On the personal front, I'm trying to recuperate and get settled in.  There are always a few things that you need.  We are used to having our own stuff, so usually what we need is some fill in furniture.  Here we're buying stuff like a chopper, small covered bowls, good kleenex, a door mat.  We've had the oil burner guy out because the hot water was weird - sure enough a thermostat was malfunctioning.  He gave Drake the short course in oil burner technology.  We have a 'tankless' system for hot water.  The guy was quite interested when Drake described water heaters to him.  They just don't have them up here.  

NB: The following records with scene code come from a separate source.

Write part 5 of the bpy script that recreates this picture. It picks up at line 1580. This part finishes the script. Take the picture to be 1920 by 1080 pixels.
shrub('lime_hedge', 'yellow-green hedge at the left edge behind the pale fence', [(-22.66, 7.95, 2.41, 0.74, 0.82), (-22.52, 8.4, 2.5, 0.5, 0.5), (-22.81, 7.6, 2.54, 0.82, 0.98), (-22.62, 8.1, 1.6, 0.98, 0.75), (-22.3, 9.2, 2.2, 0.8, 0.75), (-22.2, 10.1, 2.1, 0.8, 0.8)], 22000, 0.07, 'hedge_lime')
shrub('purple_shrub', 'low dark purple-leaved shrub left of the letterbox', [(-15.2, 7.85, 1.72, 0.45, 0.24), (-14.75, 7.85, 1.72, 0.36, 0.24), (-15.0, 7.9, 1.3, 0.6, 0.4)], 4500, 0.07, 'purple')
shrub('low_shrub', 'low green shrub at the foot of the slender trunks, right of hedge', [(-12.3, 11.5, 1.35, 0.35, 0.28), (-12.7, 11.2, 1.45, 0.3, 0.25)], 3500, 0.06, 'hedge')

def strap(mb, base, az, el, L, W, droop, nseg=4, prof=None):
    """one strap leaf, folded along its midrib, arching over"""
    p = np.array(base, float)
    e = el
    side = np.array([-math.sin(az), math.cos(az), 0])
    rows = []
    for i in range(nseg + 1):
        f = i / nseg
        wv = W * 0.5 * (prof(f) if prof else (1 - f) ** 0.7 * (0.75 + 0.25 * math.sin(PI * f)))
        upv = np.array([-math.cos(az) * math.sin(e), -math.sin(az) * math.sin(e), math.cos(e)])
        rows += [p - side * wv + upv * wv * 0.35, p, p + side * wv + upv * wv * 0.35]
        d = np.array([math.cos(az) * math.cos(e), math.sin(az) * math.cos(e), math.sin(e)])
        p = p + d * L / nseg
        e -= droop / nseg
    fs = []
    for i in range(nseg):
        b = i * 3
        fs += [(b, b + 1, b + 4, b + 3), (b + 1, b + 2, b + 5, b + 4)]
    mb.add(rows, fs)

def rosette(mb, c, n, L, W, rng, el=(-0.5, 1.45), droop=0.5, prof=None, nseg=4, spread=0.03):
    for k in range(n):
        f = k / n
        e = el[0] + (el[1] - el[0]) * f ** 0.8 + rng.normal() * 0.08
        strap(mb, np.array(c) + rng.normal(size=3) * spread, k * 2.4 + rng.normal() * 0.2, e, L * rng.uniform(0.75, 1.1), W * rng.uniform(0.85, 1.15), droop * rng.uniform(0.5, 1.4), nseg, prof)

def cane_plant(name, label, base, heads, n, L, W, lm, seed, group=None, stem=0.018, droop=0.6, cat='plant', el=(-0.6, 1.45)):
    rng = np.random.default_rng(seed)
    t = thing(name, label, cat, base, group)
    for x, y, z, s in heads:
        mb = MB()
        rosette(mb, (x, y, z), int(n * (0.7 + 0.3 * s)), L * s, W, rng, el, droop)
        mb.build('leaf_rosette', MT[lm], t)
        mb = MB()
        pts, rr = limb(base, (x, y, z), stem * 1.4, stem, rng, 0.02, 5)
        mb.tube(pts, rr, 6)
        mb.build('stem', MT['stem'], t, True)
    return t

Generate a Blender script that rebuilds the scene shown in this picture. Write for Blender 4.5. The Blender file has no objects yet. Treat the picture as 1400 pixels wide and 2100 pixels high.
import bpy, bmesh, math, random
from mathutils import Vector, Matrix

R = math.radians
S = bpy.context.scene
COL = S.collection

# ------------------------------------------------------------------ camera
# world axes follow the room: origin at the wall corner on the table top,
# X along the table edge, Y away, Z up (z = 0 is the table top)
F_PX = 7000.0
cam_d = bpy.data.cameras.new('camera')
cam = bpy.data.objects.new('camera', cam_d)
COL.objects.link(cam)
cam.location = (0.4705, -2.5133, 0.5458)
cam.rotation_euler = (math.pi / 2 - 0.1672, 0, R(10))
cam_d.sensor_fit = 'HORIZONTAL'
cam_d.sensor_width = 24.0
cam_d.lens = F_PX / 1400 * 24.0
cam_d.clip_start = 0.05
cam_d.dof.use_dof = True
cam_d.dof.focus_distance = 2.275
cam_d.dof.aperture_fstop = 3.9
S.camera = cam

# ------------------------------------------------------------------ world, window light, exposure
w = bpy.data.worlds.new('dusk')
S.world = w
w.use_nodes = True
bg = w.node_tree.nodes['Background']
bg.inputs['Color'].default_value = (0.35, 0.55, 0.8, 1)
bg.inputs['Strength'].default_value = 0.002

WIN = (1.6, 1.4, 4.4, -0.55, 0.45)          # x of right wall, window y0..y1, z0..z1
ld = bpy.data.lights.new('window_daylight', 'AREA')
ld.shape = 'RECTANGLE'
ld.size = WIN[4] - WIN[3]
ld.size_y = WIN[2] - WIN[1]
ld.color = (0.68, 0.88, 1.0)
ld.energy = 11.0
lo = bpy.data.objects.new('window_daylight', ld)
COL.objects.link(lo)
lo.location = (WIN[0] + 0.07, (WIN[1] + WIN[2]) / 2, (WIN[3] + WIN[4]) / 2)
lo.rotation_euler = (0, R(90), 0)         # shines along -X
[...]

In the few days we've been here the most exciting thing we've done is attend the Franconia 4th of July celebration.  We ate sweet sausages on strange hot dog buns that at first glance looked like pieces of white bread folded in half but weren't.   This event was called a BBQ, although none was in evidence, and benefited the fire department.  I went to the library book sale, and the flea market sale that benefited the food bank.  (Yes, already located that.  Next week, I'm going to drop by and see what volunteer help they need. ) We entered the Duck Race - hundreds of plastic ducks dropped in the Gale River (which runs thru Franconia) with the winning duck (not mine) getting $500.  The Duck Race was started when the town cannon fired.  It was loud enough to make everyone jump.   

Mostly we watched the parade - it was very Norman Rockwell traditional with local pick up bands playing as they rode sitting down on folding chairs in flatbed trucks covered with crepe paper streamers, all the other floats were home made, and there was a single WWII vet in his Navy officer's uniform riding on the trunk lid of an open convertible to start the parade.  It was all red, white, and blue except for the local dairy that handed out Holstein colored ballons from its float.  The red and yellow villages' firetrucks were there, all blasting their airhorns.  (I wondered at the time what would have happened if someone in the vicinity had a fire.)  There were even a couple of groups touting local political causes marching in a ragtag formation in matching day glow orange T-shirts (STOP the NORTH PASS).  There were families on bikes dressed in costumes.  I especially liked the float comprised of women of a certain age dressed with accents of leopard such as hats, scarfs, tops, etc. and, no, I have no clue what that was all about, but they were having a great time.  This was all accompanied by the Mayor of Franconia doing loudspeaker play by play of the parade from the steps of the City Hall Building.  (NEXT, WE HAVE THE BERLIN JAZZ BAND - BE AT THEIR CONCERT IN BETHLEHEM NEXT SUNDAY AT THE GAZEBO)  This was a quintessential Independence Day Celebration, and it was more fun than I imagined such a small town affair would be. 

That's about it.  We have really been homebodies since we got here.  First, and foremost, I'm trying to let my foot recover.  I stressed it to the maximum in New York, and it needs to rest.  Second, we went someplace for 30 days straight, and I was ready to just stay home and relax.  Relaxing is what this place is, and it is wonderful for SLEEPING.  It's silent, and it's cool.  I don't have to listen to white noise here to be able to get to sleep.   There is lots to so and see around here, but I'm just not ready to start touring yet.  As we all know, that won't last, and I'll be regaling you with New England sights, historical lore, and stories soon.  Adios from New Hampshire.  I'm afraid that's as close as I'm going to get to Mexican food for quite some time.